Kendrapara: The proposed plan by the Centre to increase the minimum legal age of marriage for women in India from 18 to 21 years has become a hot topic of debate.
The Centre is also stressing on ‘Beti Bachao Beti Padhao’ scheme to create awareness and improve the efficiency of welfare services intended for girls in India. The Odisha State Commission for Protection of Child Rights (OSCPCR) has opposed the move and instead advocated to keep the marriageable age 18 for both boys and girls.
However, girls continue to be a vulnerable community in this coastal part of the state where child marriage is rampant in remote corners of the district.
Factors like poverty and distress, patriarchal norms and practices, lack of opportunity for education, employment opportunities and the like contribute to a large extent to the prevalence of child marriage. The child marriage rate of girls in the state is 20.5 percent as per the latest National Family Health Survey (NFHS)-5. Of this, Kendrapara district alone accounts for 12 per cent of the cases.
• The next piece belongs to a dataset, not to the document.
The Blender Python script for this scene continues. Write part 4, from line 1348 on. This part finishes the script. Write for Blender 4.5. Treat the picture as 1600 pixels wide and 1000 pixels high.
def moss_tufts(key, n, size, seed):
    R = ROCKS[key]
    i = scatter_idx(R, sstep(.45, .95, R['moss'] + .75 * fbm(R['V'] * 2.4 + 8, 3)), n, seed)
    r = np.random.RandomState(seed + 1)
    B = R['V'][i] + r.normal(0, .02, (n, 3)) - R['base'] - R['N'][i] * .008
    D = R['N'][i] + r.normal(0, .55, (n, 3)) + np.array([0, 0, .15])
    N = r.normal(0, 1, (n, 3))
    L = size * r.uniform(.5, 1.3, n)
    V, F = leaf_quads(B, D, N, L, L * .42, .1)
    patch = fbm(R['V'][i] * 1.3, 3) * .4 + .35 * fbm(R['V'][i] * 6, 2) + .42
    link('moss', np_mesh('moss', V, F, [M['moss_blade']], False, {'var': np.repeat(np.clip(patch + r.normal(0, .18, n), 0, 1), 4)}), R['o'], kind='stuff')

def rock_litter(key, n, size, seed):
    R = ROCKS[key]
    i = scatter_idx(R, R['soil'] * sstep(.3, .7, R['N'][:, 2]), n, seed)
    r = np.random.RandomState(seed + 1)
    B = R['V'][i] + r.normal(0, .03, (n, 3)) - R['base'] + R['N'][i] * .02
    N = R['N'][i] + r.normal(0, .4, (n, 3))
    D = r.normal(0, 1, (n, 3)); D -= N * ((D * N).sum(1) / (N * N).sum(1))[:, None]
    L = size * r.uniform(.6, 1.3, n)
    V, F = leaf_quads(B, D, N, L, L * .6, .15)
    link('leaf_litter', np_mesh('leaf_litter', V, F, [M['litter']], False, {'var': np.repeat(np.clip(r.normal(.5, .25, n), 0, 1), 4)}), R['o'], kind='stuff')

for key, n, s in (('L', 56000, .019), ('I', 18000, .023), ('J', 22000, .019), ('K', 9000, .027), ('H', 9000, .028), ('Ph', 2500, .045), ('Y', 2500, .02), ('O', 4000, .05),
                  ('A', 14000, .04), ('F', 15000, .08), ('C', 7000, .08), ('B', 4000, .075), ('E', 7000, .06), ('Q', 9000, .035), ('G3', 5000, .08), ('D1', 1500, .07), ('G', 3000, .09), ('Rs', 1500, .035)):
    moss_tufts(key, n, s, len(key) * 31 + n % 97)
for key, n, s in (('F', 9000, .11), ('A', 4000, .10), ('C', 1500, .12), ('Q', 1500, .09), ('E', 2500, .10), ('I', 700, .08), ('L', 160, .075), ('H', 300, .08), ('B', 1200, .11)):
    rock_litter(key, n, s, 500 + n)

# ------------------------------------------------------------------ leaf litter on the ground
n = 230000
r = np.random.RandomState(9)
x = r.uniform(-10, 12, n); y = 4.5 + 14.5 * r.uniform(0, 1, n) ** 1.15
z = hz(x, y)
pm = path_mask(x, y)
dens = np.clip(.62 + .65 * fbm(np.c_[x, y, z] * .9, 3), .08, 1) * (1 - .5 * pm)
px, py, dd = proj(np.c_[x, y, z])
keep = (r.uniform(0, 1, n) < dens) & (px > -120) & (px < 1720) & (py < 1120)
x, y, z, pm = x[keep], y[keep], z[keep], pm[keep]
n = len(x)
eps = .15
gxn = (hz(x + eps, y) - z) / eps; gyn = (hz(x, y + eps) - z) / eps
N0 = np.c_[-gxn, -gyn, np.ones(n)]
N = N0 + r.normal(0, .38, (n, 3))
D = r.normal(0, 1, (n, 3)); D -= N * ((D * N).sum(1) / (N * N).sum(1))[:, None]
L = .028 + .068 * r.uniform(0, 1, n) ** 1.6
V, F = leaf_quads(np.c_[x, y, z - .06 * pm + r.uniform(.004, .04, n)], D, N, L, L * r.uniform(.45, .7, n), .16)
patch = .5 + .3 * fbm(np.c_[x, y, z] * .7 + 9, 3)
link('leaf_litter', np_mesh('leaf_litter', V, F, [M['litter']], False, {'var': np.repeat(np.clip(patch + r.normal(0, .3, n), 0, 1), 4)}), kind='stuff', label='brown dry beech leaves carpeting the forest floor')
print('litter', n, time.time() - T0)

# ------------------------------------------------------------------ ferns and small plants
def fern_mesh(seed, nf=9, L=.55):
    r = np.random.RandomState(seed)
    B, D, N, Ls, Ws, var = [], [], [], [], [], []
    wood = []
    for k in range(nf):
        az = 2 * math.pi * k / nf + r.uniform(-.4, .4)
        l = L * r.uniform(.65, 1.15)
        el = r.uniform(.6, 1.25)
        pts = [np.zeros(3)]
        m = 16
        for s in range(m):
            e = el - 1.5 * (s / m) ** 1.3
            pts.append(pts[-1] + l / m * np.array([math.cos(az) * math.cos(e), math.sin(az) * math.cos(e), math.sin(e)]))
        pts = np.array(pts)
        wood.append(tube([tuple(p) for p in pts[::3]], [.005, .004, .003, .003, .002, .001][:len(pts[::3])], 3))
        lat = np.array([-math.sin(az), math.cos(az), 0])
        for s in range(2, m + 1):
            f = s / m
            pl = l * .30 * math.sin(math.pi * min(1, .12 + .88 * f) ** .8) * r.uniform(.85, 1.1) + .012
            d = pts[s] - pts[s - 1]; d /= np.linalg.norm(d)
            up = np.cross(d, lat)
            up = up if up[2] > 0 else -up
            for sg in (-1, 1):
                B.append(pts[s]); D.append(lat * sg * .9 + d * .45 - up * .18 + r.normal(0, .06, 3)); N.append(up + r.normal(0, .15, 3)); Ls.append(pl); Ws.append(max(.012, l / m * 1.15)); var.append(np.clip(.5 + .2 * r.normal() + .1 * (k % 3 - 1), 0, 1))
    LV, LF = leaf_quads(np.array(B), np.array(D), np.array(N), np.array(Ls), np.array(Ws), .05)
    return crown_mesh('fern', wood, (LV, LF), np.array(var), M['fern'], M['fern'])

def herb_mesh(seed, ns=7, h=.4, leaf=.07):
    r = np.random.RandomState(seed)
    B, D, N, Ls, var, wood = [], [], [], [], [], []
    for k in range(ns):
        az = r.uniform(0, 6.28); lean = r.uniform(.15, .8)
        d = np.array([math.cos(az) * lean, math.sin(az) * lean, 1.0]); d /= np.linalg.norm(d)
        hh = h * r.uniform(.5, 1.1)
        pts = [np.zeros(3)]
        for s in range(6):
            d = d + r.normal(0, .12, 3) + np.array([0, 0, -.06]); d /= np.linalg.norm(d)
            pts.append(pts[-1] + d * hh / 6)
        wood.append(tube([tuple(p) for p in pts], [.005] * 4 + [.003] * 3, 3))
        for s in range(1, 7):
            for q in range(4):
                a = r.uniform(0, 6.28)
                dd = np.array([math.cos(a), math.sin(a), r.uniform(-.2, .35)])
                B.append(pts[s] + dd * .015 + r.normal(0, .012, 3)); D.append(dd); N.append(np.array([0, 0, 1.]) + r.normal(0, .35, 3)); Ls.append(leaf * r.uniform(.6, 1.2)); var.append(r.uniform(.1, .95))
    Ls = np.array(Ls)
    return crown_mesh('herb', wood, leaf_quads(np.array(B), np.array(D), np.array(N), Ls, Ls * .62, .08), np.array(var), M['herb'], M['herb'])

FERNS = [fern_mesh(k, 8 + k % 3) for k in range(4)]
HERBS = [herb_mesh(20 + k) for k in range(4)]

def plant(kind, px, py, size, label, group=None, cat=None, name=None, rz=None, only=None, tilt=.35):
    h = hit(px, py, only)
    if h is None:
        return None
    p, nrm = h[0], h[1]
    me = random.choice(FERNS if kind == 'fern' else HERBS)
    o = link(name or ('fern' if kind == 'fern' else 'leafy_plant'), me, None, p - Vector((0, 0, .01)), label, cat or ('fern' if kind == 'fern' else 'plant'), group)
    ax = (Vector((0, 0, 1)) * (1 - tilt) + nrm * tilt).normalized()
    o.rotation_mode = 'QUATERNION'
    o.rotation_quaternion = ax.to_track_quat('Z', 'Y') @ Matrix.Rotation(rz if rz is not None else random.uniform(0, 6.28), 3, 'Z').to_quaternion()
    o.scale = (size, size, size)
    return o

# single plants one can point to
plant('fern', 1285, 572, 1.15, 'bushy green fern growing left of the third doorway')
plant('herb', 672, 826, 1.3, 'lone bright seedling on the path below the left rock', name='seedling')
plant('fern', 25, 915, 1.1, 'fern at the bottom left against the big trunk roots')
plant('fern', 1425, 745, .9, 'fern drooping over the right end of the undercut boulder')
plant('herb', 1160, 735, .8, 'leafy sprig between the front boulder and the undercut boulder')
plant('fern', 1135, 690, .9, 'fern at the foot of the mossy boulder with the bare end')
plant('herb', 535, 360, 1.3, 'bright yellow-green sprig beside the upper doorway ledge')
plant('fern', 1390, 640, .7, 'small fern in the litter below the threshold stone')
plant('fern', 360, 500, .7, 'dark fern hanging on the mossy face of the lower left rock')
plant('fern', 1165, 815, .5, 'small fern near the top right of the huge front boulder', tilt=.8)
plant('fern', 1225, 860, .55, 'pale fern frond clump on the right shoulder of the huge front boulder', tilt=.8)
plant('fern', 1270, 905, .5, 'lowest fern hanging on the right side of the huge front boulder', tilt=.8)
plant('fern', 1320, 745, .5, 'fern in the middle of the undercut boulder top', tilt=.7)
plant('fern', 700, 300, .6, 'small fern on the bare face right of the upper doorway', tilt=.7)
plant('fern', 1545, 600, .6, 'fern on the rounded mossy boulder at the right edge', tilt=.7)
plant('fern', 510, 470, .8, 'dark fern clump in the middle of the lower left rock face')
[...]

Reports said parents in remote corners of the district rush in to marry their teenage daughters off before they attain the legal age of 18. Hundreds of teenage girls are married off this way before they reach marriageable age.
However, the district administration has failed to curb these illegal marriages. While only four child marriages were stopped in 2017, the administration has been able to stop only 12 such cases from August 2020 to December 2021. It is alleged that hundreds of teenage girls are married off every year in this way which hardly comes to the notice of the district or local administrations.
This has come at a time when the post of district child protection officer (DCPO) has been vacant for last three years. The awareness programme carried out by the district administration has come to naught with the post lying vacant. This has sparked concern among the residents as they claimed that the child marriages could be prevented if the local women self-help groups were empowered to handle such cases.
Advocate Bidhu Bhusan Mohapatra said that child marriage is a social evil for which government has enacted Child Marriage Prevention Act-2006 and Odisha Child Marriage Prevention Act-2009. The cases relating to child marriages are tried under Juvenile Justice Act-2015 and Model Act-2016 in POCSO courts.
The Centre and state government have formed a host of departments like women and child welfare departments, Mission Shakti, state women resources centre, child welfare committee, district child protection units to oversee and stop these child marriages from taking place in the country and the state.
However, these departments have failed to reach the grassroots level where the marriages are taking place. A human rights activist Pratap Chandra Padhi of Kendrapara said that Rajnagar and Mahakalapara blocks account for majority of the child marriages. Poverty, lack of awareness, traditional practices and protection to the Bangladeshi immigrants are some of the reason behind the increasing rate of child marriages. The population of these immigrants is highest in these two blocks which is rising every year. In bid to settle down permanently in the district, the immigrants are getting involved in child marriages. He said that the local women SHGs should be given charge to stop child marriages and they should be held accountable for it.
An RTI activist Pratap Chandra Mohanty said it is the responsibility of women and child welfare departments to stop these child marriages but they have become defunct and dormant.
When contacted, Prabhas Das, DCPO (in-charge) said that 13 cases have been registered and 12 marriages have been stopped during last 18 months. However, he admitted to have failed in preventing many of the marriages due to lack of information. He said that this can be done if a permanent DCPO remains in charge of the department.